* begin *
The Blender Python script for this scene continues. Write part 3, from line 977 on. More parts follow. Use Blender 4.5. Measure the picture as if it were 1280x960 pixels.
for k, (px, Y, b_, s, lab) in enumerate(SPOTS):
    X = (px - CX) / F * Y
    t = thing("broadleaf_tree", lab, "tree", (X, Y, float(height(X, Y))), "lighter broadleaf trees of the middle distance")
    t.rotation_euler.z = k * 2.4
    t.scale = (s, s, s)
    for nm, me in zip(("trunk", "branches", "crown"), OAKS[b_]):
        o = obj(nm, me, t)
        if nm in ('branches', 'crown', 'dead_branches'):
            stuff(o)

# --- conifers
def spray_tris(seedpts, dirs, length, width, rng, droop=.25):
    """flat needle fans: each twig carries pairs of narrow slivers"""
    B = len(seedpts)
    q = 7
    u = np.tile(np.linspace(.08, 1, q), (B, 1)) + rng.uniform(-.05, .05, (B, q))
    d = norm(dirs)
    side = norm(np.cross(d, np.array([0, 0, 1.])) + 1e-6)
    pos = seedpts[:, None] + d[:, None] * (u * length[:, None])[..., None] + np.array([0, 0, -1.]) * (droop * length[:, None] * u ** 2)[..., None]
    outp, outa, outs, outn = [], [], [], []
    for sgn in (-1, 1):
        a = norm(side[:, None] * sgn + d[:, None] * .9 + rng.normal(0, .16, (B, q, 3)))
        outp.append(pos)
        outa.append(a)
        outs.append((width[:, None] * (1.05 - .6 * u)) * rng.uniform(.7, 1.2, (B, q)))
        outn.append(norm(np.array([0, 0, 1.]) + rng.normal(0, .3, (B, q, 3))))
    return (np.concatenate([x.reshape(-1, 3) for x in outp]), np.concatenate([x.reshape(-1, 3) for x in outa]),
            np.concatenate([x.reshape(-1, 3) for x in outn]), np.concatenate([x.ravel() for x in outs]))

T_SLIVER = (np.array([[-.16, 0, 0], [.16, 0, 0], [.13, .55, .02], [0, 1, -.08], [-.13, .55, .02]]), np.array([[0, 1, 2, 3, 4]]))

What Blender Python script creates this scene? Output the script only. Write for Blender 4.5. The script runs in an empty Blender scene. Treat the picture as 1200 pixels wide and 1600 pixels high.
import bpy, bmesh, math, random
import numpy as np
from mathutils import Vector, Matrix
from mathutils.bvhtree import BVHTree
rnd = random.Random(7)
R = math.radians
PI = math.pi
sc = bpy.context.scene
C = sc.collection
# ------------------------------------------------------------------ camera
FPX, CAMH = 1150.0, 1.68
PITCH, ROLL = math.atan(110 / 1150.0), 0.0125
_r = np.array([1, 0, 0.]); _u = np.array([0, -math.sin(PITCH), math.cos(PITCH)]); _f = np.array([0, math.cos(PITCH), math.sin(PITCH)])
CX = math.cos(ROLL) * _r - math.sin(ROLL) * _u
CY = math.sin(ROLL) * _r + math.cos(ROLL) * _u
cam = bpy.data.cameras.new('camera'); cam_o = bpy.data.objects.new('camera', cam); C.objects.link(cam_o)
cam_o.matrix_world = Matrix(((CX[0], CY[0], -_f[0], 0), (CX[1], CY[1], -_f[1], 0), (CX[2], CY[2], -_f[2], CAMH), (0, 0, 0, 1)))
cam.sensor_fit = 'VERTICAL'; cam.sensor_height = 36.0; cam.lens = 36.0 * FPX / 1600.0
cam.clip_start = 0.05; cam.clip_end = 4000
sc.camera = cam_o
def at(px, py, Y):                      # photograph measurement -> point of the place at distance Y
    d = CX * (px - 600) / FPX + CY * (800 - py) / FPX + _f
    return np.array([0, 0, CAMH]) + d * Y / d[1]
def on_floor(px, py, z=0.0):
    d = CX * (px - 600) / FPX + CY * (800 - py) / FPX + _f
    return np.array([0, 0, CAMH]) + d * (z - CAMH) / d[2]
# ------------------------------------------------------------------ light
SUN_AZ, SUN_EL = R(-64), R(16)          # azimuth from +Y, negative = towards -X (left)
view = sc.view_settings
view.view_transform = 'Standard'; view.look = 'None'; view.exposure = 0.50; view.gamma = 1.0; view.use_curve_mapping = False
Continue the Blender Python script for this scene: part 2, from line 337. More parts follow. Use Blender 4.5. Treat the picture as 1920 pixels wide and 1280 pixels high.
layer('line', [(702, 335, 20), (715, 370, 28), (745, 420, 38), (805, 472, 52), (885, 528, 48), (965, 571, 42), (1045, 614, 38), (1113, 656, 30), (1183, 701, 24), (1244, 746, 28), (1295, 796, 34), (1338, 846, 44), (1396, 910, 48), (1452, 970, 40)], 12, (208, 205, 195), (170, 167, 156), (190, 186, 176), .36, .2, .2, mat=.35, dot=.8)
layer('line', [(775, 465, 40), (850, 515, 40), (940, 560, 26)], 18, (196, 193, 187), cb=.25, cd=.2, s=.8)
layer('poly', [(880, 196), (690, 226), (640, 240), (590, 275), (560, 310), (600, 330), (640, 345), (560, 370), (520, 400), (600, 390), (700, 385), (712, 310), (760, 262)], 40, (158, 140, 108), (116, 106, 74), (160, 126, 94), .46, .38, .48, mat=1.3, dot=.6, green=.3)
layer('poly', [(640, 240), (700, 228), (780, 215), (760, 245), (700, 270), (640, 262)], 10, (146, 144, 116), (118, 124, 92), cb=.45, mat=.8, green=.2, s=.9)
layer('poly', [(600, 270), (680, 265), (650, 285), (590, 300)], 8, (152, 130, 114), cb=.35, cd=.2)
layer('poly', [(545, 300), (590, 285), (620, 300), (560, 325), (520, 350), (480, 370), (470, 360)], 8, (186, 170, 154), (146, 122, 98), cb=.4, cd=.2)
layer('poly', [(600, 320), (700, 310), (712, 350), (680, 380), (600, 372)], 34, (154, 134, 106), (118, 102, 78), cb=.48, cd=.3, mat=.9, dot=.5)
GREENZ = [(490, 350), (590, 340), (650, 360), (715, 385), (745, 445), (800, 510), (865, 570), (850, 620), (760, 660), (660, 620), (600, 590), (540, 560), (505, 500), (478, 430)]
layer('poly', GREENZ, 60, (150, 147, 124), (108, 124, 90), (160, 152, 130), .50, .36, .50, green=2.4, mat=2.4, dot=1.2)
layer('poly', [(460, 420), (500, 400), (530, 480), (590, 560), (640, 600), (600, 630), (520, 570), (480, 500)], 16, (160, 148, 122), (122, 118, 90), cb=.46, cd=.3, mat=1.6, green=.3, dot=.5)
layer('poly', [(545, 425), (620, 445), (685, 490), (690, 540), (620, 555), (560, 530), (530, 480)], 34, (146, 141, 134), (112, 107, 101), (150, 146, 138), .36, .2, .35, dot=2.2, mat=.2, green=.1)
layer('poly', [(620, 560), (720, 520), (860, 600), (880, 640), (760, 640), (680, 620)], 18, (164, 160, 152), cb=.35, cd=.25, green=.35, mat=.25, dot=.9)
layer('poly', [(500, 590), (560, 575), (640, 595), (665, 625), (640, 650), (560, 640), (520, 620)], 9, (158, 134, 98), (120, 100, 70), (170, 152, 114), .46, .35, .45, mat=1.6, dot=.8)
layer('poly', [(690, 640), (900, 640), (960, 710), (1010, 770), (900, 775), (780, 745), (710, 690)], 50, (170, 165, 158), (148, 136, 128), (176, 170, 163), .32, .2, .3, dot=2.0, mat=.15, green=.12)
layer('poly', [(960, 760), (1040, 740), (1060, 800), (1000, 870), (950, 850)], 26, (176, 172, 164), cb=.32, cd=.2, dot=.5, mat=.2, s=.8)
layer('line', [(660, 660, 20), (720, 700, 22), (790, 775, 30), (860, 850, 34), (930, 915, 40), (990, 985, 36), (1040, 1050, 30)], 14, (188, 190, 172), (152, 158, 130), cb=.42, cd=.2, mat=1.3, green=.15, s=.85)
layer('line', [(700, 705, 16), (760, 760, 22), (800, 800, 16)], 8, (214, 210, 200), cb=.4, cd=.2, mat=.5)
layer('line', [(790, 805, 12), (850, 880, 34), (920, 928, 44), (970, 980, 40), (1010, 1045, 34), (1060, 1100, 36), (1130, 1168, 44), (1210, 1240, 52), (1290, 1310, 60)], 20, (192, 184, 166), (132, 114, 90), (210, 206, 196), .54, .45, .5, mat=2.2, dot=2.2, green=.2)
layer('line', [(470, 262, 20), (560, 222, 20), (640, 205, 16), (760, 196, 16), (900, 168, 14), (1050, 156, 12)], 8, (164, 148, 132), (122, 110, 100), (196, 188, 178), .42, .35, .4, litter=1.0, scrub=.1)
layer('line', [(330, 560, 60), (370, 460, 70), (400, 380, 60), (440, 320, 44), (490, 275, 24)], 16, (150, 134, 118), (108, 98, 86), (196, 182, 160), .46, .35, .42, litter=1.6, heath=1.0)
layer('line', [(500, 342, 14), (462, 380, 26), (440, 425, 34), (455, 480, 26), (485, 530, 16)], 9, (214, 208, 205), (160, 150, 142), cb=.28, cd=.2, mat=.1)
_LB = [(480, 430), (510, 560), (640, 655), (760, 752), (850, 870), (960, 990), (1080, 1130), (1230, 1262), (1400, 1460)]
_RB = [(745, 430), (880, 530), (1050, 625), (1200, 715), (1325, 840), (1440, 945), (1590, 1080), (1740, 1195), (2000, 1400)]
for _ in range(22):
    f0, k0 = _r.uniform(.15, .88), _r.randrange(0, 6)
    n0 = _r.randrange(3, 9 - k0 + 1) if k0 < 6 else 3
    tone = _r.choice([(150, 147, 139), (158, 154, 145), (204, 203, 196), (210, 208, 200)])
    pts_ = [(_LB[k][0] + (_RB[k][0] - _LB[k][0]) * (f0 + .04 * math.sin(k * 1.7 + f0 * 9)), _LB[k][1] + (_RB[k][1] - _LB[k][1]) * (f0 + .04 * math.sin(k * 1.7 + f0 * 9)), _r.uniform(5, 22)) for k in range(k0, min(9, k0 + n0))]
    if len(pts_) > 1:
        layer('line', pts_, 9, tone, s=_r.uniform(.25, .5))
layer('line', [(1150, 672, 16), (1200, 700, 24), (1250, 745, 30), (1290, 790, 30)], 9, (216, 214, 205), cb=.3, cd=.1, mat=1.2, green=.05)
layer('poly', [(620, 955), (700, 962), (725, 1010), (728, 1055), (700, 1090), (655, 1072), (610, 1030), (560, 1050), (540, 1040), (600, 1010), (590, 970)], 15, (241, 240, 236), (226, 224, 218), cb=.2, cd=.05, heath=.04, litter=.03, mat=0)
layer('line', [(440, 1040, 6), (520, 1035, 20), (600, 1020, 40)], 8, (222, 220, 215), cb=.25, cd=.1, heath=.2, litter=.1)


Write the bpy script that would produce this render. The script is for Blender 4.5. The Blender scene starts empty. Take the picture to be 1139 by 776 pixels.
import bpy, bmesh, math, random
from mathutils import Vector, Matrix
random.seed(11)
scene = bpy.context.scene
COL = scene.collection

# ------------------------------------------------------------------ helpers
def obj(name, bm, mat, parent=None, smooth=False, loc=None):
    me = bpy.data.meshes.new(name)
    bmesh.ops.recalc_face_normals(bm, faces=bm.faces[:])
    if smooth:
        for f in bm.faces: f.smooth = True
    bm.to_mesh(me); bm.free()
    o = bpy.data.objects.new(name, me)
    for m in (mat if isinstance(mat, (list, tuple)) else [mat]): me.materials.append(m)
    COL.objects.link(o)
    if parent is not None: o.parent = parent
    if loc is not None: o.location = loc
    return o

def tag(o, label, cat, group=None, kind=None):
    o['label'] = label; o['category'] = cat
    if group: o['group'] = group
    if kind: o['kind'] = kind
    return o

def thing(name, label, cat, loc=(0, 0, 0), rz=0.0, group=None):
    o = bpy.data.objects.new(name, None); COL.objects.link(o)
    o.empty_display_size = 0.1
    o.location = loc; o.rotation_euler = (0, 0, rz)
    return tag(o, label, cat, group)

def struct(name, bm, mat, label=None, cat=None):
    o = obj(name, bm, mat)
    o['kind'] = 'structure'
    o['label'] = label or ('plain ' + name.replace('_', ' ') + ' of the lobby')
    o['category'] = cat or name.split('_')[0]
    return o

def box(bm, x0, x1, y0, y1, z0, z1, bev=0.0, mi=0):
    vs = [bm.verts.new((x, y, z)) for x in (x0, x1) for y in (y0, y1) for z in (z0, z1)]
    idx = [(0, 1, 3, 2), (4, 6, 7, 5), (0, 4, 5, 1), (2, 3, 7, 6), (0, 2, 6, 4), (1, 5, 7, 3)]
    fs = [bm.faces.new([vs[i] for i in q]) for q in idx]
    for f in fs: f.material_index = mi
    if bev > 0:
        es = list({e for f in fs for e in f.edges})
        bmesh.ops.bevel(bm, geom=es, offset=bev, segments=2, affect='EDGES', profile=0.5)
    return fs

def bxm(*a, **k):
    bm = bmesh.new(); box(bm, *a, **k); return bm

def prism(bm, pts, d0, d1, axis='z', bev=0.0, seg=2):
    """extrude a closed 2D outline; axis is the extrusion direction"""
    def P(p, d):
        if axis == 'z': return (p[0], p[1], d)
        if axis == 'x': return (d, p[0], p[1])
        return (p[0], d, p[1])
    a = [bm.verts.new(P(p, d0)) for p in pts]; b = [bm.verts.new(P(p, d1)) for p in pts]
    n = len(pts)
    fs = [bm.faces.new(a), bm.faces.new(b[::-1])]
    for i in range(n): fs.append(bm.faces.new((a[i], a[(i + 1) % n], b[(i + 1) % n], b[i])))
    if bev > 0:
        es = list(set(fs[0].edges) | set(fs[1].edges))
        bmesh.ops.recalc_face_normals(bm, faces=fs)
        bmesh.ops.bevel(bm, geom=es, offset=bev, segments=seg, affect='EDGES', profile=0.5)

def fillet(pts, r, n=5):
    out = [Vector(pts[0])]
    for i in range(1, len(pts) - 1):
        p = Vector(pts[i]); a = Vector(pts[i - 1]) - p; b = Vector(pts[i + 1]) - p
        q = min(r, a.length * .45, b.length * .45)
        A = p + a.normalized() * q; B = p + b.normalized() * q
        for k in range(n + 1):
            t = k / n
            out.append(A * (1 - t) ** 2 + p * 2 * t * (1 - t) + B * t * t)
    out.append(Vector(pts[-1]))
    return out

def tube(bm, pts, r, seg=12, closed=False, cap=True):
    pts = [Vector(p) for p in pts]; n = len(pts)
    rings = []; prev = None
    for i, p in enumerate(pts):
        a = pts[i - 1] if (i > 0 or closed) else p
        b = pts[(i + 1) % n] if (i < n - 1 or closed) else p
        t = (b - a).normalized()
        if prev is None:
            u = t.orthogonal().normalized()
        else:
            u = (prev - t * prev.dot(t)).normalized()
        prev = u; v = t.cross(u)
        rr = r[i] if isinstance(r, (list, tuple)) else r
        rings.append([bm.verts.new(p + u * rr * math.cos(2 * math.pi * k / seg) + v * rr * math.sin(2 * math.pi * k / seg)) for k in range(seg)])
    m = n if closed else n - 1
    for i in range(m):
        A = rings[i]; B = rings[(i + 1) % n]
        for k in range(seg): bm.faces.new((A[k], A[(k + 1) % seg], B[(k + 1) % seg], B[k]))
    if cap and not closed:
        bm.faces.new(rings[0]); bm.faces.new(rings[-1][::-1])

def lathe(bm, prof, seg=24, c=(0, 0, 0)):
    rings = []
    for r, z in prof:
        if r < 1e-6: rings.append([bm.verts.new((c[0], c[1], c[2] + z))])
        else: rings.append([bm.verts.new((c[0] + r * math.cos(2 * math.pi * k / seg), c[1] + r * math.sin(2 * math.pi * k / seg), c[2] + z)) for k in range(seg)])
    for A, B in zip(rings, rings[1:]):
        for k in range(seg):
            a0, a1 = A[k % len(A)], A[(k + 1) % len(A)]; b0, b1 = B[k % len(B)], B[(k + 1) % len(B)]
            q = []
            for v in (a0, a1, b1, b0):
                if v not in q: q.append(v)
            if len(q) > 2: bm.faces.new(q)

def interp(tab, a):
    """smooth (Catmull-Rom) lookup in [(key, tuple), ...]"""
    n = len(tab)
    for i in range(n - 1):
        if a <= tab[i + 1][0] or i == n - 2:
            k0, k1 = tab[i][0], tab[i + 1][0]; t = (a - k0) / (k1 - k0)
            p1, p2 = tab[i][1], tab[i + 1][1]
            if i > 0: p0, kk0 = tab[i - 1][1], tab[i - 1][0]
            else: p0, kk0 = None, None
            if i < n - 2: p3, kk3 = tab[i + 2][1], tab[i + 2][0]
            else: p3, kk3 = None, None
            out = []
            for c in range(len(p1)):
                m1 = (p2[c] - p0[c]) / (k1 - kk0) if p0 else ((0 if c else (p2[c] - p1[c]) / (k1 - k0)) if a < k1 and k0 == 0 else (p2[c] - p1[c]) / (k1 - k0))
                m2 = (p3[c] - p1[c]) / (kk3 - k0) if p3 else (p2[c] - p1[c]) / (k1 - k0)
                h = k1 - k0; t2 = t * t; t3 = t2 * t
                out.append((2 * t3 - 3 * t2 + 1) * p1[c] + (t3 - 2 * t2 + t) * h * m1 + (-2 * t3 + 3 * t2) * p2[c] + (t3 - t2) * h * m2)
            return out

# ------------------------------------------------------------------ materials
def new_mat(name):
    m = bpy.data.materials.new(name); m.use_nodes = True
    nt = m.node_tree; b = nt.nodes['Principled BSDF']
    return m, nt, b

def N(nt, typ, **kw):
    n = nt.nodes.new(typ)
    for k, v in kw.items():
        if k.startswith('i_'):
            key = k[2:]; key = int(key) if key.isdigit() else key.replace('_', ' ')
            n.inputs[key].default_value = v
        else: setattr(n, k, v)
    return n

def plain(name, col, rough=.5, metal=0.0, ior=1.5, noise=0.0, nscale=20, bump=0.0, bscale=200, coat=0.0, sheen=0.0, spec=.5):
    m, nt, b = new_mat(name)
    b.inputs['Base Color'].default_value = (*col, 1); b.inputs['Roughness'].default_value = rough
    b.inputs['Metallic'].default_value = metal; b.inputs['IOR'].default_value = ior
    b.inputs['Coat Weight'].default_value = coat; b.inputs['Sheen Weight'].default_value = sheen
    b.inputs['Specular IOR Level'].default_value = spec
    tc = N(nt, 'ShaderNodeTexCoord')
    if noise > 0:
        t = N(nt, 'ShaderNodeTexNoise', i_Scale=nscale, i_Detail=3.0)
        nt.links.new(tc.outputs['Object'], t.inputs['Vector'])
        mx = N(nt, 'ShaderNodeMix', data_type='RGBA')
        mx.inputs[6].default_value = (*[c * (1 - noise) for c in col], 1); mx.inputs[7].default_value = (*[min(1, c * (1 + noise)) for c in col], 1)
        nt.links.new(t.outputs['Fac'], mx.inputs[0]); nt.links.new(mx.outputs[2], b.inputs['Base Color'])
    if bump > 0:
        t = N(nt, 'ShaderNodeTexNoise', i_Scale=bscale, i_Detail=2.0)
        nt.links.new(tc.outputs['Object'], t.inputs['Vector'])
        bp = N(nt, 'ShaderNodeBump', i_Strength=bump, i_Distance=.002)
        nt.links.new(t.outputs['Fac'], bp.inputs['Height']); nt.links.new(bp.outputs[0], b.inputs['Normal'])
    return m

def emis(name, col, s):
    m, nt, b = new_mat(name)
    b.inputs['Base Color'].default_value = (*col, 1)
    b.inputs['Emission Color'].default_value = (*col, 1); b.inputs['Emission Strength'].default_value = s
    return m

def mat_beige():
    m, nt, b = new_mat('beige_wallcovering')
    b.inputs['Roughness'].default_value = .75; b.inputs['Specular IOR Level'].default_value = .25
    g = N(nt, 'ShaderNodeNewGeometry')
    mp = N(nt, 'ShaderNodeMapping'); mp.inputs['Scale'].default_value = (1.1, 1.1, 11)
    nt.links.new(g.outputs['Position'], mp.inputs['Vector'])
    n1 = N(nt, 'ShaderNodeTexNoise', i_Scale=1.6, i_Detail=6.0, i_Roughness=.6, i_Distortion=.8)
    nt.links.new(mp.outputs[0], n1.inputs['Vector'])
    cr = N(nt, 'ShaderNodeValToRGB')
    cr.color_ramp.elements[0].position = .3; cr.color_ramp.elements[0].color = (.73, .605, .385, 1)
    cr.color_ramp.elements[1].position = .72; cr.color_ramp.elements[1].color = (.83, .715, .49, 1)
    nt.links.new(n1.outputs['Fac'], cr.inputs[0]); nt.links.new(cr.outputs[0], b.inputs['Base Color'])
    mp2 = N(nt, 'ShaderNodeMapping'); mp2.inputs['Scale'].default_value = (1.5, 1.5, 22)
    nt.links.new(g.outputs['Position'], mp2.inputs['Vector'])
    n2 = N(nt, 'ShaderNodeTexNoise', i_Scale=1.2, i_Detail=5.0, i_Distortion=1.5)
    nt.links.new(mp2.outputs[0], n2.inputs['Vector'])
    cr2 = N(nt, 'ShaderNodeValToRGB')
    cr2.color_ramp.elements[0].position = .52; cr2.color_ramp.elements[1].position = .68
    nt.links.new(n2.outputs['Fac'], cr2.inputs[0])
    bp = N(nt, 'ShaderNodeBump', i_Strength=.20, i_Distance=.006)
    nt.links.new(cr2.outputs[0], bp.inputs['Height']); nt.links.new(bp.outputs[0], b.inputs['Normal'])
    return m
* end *
Among the lines above, find the one with "Write the bpy" and the one with "COL = scene.collection". Quote both and everything between them, exactly.

REPLY:
Write the bpy script that would produce this render. The script is for Blender 4.5. The Blender scene starts empty. Take the picture to be 1139 by 776 pixels.
import bpy, bmesh, math, random
from mathutils import Vector, Matrix
random.seed(11)
scene = bpy.context.scene
COL = scene.collection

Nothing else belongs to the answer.